Nel tempo, sia prima, che dopo l’episcopato, in particolare, egli ha raccolto quanto era stato seminato nel suo giovane cuore. Egli incantava col suo modo di essere uomo, prete e vescovo! La sua era una vita armonica; tutto aveva un senso; a tutto egli dava importanza; con lui, tutto rinasceva e si illuminava!”

Come coniugava azione e preghiera?

“Un grande formatore di coscienze dell’800, quale è stato p. Chautard, scriveva: ‘La preghiera è l’anima di ogni apostolato’. Don Tonino trascorreva più tempo nella ‘sua’ cappellina che altrove, di giorno e di notte! Tre o quattro volte a settimana, chiedeva alla sacrista del duomo di Molfetta (ancora vivente), che lo chiudesse al suo interno e che, tornasse a riaprire, verso le sedici del pomeriggio.

Alla domanda: ‘Eccellenza e per il pranzo?’, rispondeva: ‘Oggi mi faccio invitare da Lui’, indicando il Tabernacolo. Una volta, mi fece visitare la sua cappellina dell’episcopio. Lì, egli scriveva omelie e discorsi. ‘Sai Mimmo, le cose che scrivo, le scriviamo a quattro mani’, mi disse, con l’indice puntato verso il Tabernacolo”.

In quale modo oggi la Chiesa è chiamata ad attuare una pastorale ‘con il grembiule’?

“Il Venerabile, una volta, durante l’ordinazione di alcuni diaconi, fece questa consegna: ‘Sappiate alternare la stola al grembiule, ovvero il sacro con la vita d’ogni giorno’! E, mettendo in guardia i giovani diaconi, raccomandava loro di abituarsi ad uscire dalla Chiesa, a coniugare l’altare con la strada e, ad immaginare la porta della Chiesa che si apre solo dall’interno. Parlava di una Chiesa estro-versa, mai ripiegata su se stessa!

‘In piedi costruttori di pace’: quanto è attuale questo invito di mons. Tonino Bello?

“Mons. Bello fu alunno di mons. Bettazzi, presso l’Istituto ONARMO di Bologna e, a lui subentrò alla Presidenza Nazionale del Movimento Pax Christi. Famosi sono i suoi interventi perché lo Stato desistesse dall’idea di installare gli F16 nel cuore della Puglia (Murgia – Altamura – Gioia del Colle).

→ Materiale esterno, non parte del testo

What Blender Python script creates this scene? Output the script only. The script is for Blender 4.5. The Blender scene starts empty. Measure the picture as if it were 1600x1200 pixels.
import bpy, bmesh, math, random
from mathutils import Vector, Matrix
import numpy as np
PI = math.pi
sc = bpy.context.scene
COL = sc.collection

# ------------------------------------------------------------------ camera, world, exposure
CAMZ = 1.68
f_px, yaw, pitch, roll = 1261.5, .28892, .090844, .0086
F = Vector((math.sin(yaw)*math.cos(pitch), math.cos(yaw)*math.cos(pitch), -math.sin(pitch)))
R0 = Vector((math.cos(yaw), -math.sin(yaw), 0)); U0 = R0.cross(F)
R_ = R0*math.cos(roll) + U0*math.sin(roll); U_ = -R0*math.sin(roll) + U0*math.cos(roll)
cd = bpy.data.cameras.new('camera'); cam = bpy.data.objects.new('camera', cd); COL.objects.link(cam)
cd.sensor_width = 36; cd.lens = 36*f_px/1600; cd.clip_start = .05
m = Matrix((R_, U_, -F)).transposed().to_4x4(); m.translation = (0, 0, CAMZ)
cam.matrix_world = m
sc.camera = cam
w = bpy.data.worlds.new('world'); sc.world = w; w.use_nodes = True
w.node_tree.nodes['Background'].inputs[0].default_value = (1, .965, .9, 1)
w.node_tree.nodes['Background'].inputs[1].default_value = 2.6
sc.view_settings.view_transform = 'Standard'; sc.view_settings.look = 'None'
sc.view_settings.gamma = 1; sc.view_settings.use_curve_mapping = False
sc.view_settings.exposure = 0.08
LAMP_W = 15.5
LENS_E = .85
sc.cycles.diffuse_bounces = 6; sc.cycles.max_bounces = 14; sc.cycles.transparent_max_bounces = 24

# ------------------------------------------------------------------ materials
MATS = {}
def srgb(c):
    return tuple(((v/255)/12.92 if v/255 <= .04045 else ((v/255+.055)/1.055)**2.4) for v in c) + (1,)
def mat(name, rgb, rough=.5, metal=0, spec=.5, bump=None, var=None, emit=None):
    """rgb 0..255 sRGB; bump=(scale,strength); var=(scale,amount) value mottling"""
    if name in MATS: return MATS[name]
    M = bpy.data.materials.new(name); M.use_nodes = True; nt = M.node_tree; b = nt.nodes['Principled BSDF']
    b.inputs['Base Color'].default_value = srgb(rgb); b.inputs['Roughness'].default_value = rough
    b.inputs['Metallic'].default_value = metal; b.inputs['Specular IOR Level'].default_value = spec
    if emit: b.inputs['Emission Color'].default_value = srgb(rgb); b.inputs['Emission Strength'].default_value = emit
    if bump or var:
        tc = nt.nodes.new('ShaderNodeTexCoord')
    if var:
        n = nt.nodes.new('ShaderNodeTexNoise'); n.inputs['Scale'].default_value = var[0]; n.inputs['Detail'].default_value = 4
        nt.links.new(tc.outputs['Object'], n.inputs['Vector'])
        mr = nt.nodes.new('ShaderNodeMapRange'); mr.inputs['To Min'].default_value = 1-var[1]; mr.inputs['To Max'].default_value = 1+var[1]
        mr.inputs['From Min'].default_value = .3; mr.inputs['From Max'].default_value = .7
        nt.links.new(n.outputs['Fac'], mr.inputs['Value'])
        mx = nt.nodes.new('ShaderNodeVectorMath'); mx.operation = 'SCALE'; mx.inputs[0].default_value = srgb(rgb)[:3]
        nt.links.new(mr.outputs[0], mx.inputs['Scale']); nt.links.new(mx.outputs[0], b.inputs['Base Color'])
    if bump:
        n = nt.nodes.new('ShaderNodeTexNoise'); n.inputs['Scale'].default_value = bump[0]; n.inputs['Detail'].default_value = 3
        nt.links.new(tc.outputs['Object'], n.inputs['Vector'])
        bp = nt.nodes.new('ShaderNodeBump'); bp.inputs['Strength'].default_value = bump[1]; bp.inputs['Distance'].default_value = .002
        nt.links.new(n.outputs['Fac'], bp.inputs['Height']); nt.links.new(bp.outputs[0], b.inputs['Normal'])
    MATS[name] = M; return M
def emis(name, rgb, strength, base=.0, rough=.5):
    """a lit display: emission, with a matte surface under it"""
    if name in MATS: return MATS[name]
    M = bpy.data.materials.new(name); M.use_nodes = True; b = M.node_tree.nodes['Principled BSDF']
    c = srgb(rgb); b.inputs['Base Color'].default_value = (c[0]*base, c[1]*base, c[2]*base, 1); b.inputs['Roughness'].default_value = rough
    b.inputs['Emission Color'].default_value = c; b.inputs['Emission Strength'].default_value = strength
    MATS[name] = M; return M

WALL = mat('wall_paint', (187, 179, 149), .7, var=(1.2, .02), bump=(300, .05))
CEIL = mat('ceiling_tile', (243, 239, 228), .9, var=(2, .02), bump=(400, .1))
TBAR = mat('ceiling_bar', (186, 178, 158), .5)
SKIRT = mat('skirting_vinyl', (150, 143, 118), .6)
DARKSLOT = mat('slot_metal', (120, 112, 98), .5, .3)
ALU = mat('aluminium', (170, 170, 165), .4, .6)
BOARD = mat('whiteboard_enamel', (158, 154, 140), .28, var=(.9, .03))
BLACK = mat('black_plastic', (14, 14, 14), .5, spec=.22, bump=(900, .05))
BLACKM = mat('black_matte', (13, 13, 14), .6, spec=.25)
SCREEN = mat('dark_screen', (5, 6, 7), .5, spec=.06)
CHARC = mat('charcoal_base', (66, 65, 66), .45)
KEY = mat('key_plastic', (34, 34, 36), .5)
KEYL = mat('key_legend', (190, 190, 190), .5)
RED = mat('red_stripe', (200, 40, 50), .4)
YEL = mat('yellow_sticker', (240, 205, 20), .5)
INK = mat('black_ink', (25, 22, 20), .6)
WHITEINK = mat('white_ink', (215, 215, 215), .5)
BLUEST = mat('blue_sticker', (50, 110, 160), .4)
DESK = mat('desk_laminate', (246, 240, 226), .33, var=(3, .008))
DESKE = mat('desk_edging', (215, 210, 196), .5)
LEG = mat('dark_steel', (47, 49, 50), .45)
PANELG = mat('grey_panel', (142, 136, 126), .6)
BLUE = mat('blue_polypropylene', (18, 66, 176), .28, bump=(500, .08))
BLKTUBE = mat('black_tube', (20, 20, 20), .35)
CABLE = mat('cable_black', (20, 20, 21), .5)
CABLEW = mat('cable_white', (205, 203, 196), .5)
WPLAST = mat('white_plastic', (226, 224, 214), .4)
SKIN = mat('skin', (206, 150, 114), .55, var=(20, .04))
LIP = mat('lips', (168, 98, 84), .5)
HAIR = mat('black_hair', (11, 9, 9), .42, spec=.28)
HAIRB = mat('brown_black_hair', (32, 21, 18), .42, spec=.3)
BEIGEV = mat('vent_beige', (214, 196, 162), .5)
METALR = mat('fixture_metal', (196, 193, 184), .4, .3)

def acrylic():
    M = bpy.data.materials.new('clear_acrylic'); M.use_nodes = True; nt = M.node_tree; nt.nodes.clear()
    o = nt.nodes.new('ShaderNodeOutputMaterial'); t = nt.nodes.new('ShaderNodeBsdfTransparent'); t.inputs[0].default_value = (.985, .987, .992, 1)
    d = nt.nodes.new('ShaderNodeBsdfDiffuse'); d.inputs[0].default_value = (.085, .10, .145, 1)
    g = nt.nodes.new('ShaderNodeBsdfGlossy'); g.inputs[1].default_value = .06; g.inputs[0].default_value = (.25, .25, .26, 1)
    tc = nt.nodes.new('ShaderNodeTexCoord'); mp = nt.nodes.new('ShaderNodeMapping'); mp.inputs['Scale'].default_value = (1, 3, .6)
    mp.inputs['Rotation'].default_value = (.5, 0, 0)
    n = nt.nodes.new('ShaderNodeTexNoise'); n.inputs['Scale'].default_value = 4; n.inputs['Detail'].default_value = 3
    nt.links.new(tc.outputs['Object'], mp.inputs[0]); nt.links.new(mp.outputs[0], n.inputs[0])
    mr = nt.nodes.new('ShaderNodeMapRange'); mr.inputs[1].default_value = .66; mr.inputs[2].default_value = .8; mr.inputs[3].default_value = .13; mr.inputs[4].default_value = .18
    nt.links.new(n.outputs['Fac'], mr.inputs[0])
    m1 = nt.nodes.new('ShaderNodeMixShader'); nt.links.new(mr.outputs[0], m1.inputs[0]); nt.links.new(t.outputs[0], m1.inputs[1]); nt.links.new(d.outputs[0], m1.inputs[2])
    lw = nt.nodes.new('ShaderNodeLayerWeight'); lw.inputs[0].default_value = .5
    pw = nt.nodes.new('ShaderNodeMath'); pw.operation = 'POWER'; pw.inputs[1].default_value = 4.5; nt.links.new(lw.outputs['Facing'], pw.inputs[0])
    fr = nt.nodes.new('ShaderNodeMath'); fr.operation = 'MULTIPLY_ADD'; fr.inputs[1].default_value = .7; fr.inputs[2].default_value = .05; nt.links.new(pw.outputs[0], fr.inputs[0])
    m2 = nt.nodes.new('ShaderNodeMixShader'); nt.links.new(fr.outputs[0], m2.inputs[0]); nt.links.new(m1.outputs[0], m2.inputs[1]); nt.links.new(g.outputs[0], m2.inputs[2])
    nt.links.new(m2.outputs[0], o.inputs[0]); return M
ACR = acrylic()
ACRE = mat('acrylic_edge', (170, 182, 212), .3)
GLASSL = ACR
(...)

Celebre fu il suo intervento ad una trasmissione del TG1, in cui affermava che non ci può esser pace se non c’è giustizia e, parlava già di obiezione di coscienza! Don Tonino si è prodigato per la pace universale, senza prescindere da quella locale e familiare.

Non poche sono le coppie di sposi che egli ha salvato da divorzio sicuro, recandosi egli stesso nelle case in odore di separazione! Memorabile fu, a fine dicembre 1982, la mobilitazione dell’esercito dei 500 a Saraievo (Ex Iugoslavia), perché tacessero le armi tra popoli fratelli.

La carovana di Pax Christi sfidò la guerra, il freddo e lo scetticismo di molti che, invece, pensavano più al cenone di capodanno! Durante quella marcia, nessun colpo fu sparato da entrambi i fronti belligeranti!

Quando il 24 Giugno 2021 ho consegnato a papa Francesco il volume della ‘Positio super vita et virtutibus’ di mons. Tonino Bello, il papa indicandomi il volume, disse: Questi esempi di preti e di vescovi dobbiamo imitare!”